**DATA SEGMENT**
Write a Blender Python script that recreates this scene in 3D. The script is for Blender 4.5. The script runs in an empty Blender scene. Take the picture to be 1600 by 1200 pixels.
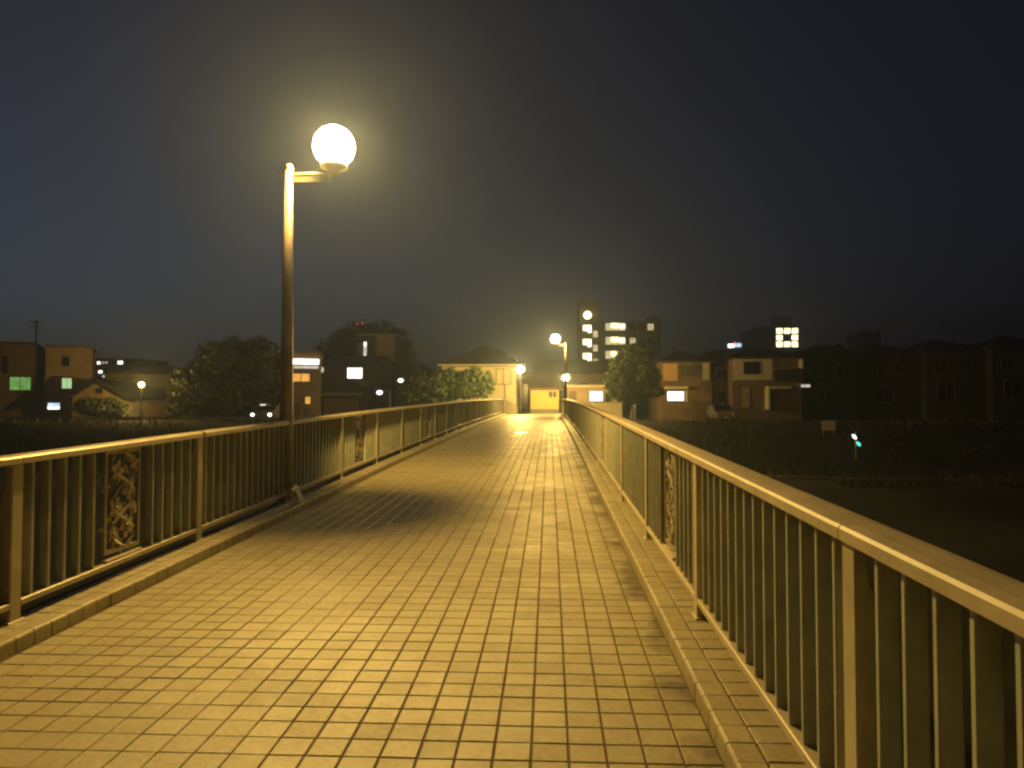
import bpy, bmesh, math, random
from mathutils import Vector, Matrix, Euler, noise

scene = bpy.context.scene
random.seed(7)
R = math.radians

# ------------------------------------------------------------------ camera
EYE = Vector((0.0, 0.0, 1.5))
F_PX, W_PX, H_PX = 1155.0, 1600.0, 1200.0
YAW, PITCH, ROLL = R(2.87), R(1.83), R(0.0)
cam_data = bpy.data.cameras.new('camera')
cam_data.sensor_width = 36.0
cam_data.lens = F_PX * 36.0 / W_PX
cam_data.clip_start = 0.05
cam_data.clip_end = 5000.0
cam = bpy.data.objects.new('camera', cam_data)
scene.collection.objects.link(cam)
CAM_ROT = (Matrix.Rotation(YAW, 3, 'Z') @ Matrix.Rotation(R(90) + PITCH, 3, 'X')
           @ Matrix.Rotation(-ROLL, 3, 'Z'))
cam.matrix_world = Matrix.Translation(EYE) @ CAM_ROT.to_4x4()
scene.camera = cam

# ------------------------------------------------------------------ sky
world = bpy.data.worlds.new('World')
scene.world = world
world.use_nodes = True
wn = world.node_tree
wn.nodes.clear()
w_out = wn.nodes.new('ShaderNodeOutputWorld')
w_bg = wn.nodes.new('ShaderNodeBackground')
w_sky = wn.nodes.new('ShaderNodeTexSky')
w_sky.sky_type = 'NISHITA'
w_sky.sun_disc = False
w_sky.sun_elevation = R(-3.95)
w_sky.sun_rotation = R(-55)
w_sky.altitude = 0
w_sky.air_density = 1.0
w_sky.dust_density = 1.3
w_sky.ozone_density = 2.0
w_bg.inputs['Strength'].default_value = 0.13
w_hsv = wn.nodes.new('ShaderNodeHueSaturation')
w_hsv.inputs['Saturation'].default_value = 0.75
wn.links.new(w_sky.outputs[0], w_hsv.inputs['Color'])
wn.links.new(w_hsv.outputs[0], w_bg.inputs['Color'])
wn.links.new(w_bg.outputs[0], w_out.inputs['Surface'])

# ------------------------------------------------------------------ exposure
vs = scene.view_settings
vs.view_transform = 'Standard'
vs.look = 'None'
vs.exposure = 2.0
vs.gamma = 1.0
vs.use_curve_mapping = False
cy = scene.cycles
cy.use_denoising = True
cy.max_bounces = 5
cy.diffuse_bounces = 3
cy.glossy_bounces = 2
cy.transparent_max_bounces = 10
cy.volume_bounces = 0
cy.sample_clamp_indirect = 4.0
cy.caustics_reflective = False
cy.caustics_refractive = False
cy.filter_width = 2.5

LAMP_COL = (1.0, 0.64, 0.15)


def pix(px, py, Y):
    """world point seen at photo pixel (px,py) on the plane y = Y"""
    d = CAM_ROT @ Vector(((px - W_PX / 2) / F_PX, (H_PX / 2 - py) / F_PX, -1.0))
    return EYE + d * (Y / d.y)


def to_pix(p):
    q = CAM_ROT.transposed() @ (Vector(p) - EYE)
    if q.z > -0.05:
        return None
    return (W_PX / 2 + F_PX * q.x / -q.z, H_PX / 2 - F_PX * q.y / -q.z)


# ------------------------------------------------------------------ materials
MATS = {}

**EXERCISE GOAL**
Exactly as written, please give again the lines from the beginning of the listing through the line containing "wn.links.new(w_bg.outputs[0], w_out.inputs['Surface'])", inclusive, without any pictures.

**TASK OUTPUT**
Write a Blender Python script that recreates this scene in 3D. The script is for Blender 4.5. The script runs in an empty Blender scene. Take the picture to be 1600 by 1200 pixels.
import bpy, bmesh, math, random
from mathutils import Vector, Matrix, Euler, noise

scene = bpy.context.scene
random.seed(7)
R = math.radians

# ------------------------------------------------------------------ camera
EYE = Vector((0.0, 0.0, 1.5))
F_PX, W_PX, H_PX = 1155.0, 1600.0, 1200.0
YAW, PITCH, ROLL = R(2.87), R(1.83), R(0.0)
cam_data = bpy.data.cameras.new('camera')
cam_data.sensor_width = 36.0
cam_data.lens = F_PX * 36.0 / W_PX
cam_data.clip_start = 0.05
cam_data.clip_end = 5000.0
cam = bpy.data.objects.new('camera', cam_data)
scene.collection.objects.link(cam)
CAM_ROT = (Matrix.Rotation(YAW, 3, 'Z') @ Matrix.Rotation(R(90) + PITCH, 3, 'X')
           @ Matrix.Rotation(-ROLL, 3, 'Z'))
cam.matrix_world = Matrix.Translation(EYE) @ CAM_ROT.to_4x4()
scene.camera = cam

# ------------------------------------------------------------------ sky
world = bpy.data.worlds.new('World')
scene.world = world
world.use_nodes = True
wn = world.node_tree
wn.nodes.clear()
w_out = wn.nodes.new('ShaderNodeOutputWorld')
w_bg = wn.nodes.new('ShaderNodeBackground')
w_sky = wn.nodes.new('ShaderNodeTexSky')
w_sky.sky_type = 'NISHITA'
w_sky.sun_disc = False
w_sky.sun_elevation = R(-3.95)
w_sky.sun_rotation = R(-55)
w_sky.altitude = 0
w_sky.air_density = 1.0
w_sky.dust_density = 1.3
w_sky.ozone_density = 2.0
w_bg.inputs['Strength'].default_value = 0.13
w_hsv = wn.nodes.new('ShaderNodeHueSaturation')
w_hsv.inputs['Saturation'].default_value = 0.75
wn.links.new(w_sky.outputs[0], w_hsv.inputs['Color'])
wn.links.new(w_hsv.outputs[0], w_bg.inputs['Color'])
wn.links.new(w_bg.outputs[0], w_out.inputs['Surface'])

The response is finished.